Sorry for the slow response.

I for one would love to see a comprehensive affine feature. Do you have a proposal for what the API would look like?

@michaelkirk not really, I am just now getting deeper into the geo-types and various algorithms. I would think it would be similar to JTS -- a builder pattern, combining various transformations into a single matrix, and later a function on that builder to convert a geo-type into a different geo-type (or possibly in-place). Uncertain yet, suggestions welcomed.

convert a geo-type into a different geo-type

The output type should always be the same as the input. A Linestring will never become a Point, right?

possibly in-place

generally I'd start with a mutable implementation, because then people have the option of using it without incurring the memory overhead of creating a new object. Building an immutable versions on top of that can be as trivial as.clone().some_mutable_method(). Though there may be reasons to prefer a different approach depending on the algorithm.

When reasonable, I like to expose both mutable and immutable flavors, like here: https://github.com/georust/proj/blob/main/src/geo_types.rs#L65

My first thought for some api usage would be something like:

(names subject to change, mostly thinking about the way the components interact)

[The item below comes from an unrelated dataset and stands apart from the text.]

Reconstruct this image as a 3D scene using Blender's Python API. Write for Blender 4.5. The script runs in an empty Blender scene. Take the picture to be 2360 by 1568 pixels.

use geo_types::{CoordNum, Coordinate, Polygon, Geometry};

pub struct AffineTransform<T: CoordNum>([[T; 3]; 3]);
impl<T: CoordNum> AffineTransform<T> {
    pub fn scale(x: T, y: T) -> Self {
        Self::identity().scaled(x, y)
    }

    pub fn scaled(mut self, x: T, y: T) -> Self {
        self.0[0][0] = self.0[0][0] * x;
        self.0[1][1] = self.0[1][1] * y;
        self
    }

    pub fn identity() -> Self {
        Self([
            [T::one(), T::zero(), T::zero()],
            [T::zero(), T::one(), T::zero()],
            [T::zero(), T::zero(), T::one()],
        ])
    }

    pub fn compose(mut self, other: Self) -> Self {
        todo!()
    }

    pub fn apply_coord(&self, coord: &mut Coordinate<T>) {
        todo!()
    }

    pub fn apply_slice(&self, coords: &mut [Coordinate<T>]) {
        // maybe there's something more optimal we can do for slices i.e. vectorize
        todo!()
    }
}

// NOTE:  I expect, people will often look *on* the geometry types for this functionality
// so it would probably be good to have an inverse API on the geometries.
trait AffineTransformable<T: CoordNum> {
    fn affine_transform(&mut self, transform: AffineTransform<T>);
    fn scale(&mut self, x: T, y: T) {
        self.affine_transform(AffineTransform::scale(x, y));
    }
}

impl<T: CoordNum> AffineTransformable<T> for Polygon<T> {
    fn affine_transform(&mut self, transform: AffineTransform<T>) {
        todo!()
    }
}

impl<T: CoordNum> AffineTransformable<T> for Geometry<T> {
    fn affine_transform(&mut self, transform: AffineTransform<T>) {
        todo!()
    }
}

...etc.

This is done and we now support all affine operations as well as a generalised composable affine op mechanism.